Joel Dillard & Associates

Representing Working People

Is it legal to get fired by text message?

I was recently asked on Facebook whether it is illegal for a boss to fire someone by text message with no notice. The answer is: sometimes.

First of all, many states have rules requiring a certain form of notice to be given to the employee when fired (or shortly after). For example, in Georgia the employer is required by OCGA Section 34-8-190(c) to give an employee a Separation Notice, Form 800 at the time of termination. This form notifies employees of the reasons for termination and any severance pay. In Tennessee, a very similar form is required by Rule 0800-09-01-.02 of the Tennessee Employment Security Law, but the employer has 24 hours after the termination to provide it. In Louisiana, a similar form (LWC 77) must be filled out and mailed to the employee's last known address within three days after termination.
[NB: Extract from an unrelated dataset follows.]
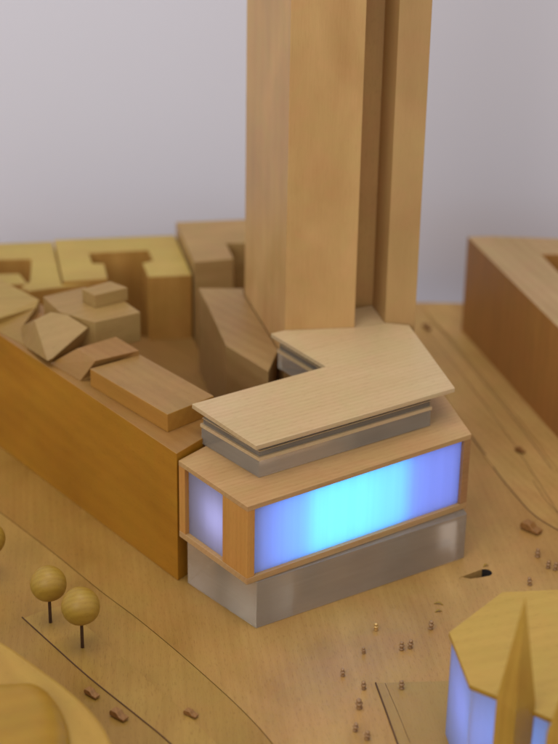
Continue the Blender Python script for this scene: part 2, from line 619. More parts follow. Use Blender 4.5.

There is no such form required by Mississippi law.

However, if the employees have formed a union at the worksite, the employer is (almost always) required to give formal pre-termination notice to the union and bargain with the union about it. This was the holding of the NLRB in Alan Ritchey and Total Security Management. (Caution: the current GC may be targeting these cases for reversal.)

In addition, by state law, there are a variety of government employees in Mississippi that are entitled to formal advance notice of termination, from public teachers to municipal to state employees. (See prior post.)

Finally, there is the federal WARN Act and COBRA. The WARN Act requires that employers with more than 100 employees must give 60 days advance notice if they lay off 50 or more employees in a month (with certain exceptions). COBRA notice must be given to most employees with health insurance through the employer within three months after termination.

This review is not comprehensive, and there may be other reasons that it is unlawful to fire an employee by text message depending on the particular situation. But in general, the bottom line is that - unless there is a particular law against it - there is nothing to prevent an employer from firing an employee by text message and without any prior or subsequent formal notice.